■ **Stated goal**
Reproduce the material that follows, please, but only from its first line to the line containing "R = math.radians", inclusive.

■ **Dataset content**
======

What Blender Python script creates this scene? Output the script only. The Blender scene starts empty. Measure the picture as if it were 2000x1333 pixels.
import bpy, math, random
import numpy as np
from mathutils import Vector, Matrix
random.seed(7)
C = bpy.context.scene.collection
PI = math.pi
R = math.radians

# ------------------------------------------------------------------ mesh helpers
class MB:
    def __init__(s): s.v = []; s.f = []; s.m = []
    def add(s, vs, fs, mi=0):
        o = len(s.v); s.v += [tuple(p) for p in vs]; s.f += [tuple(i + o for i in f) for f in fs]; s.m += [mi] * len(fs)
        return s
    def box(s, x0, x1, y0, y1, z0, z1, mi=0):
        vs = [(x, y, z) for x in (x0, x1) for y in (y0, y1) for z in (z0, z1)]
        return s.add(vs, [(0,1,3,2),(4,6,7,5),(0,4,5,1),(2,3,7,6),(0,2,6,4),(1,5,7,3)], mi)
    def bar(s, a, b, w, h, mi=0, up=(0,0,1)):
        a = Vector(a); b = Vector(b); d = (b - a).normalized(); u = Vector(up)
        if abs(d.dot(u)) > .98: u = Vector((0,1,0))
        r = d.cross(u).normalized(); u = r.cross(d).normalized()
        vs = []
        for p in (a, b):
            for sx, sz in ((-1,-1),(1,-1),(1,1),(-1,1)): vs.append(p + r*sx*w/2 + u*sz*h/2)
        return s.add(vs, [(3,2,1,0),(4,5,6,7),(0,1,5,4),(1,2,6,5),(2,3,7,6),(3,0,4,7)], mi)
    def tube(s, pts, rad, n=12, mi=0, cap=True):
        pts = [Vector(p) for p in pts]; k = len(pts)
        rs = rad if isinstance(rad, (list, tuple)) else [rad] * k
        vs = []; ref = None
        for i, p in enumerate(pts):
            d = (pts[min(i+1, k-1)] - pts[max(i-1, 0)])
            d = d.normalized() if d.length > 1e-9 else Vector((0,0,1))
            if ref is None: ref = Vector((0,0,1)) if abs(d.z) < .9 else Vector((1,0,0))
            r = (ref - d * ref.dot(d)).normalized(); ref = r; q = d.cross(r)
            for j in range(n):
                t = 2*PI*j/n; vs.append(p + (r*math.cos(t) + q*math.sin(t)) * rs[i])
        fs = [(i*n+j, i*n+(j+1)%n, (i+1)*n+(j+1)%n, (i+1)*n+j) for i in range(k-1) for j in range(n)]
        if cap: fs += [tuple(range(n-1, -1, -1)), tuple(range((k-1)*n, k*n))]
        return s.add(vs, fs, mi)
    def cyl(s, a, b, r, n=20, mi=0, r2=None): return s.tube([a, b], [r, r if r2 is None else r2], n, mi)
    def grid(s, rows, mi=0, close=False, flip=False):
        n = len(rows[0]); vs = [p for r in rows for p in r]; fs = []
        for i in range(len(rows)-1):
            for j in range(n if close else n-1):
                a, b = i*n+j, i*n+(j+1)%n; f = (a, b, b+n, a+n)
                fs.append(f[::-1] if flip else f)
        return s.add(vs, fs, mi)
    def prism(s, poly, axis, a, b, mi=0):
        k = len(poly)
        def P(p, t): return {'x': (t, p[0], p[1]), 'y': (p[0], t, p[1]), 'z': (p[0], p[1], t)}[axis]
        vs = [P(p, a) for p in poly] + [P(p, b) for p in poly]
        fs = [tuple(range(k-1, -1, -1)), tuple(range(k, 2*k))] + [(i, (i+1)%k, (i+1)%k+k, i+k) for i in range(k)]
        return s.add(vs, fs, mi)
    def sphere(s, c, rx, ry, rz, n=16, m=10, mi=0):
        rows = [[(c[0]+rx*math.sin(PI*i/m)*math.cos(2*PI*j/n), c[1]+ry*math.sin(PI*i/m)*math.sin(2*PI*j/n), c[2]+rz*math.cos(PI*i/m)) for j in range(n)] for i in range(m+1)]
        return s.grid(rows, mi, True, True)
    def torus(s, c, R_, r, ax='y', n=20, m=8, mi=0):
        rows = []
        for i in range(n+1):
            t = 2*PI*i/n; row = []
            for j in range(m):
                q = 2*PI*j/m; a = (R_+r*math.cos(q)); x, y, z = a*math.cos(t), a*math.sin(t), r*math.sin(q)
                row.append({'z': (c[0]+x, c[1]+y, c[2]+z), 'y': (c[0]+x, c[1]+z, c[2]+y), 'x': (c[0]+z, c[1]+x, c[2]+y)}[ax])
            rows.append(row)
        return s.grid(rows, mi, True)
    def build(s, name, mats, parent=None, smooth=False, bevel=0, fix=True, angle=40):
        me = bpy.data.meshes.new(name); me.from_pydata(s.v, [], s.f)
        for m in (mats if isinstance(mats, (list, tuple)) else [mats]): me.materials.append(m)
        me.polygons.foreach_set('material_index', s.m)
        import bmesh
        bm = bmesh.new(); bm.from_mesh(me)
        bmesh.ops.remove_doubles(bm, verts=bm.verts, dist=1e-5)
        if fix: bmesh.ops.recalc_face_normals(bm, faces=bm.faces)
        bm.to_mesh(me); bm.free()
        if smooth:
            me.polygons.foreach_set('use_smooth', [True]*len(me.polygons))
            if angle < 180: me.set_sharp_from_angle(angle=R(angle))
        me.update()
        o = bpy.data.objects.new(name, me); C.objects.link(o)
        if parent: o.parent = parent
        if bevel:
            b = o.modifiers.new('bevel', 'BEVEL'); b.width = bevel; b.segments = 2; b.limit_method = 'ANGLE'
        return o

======

■ **The completed task**
What Blender Python script creates this scene? Output the script only. The Blender scene starts empty. Measure the picture as if it were 2000x1333 pixels.
import bpy, math, random
import numpy as np
from mathutils import Vector, Matrix
random.seed(7)
C = bpy.context.scene.collection
PI = math.pi
R = math.radians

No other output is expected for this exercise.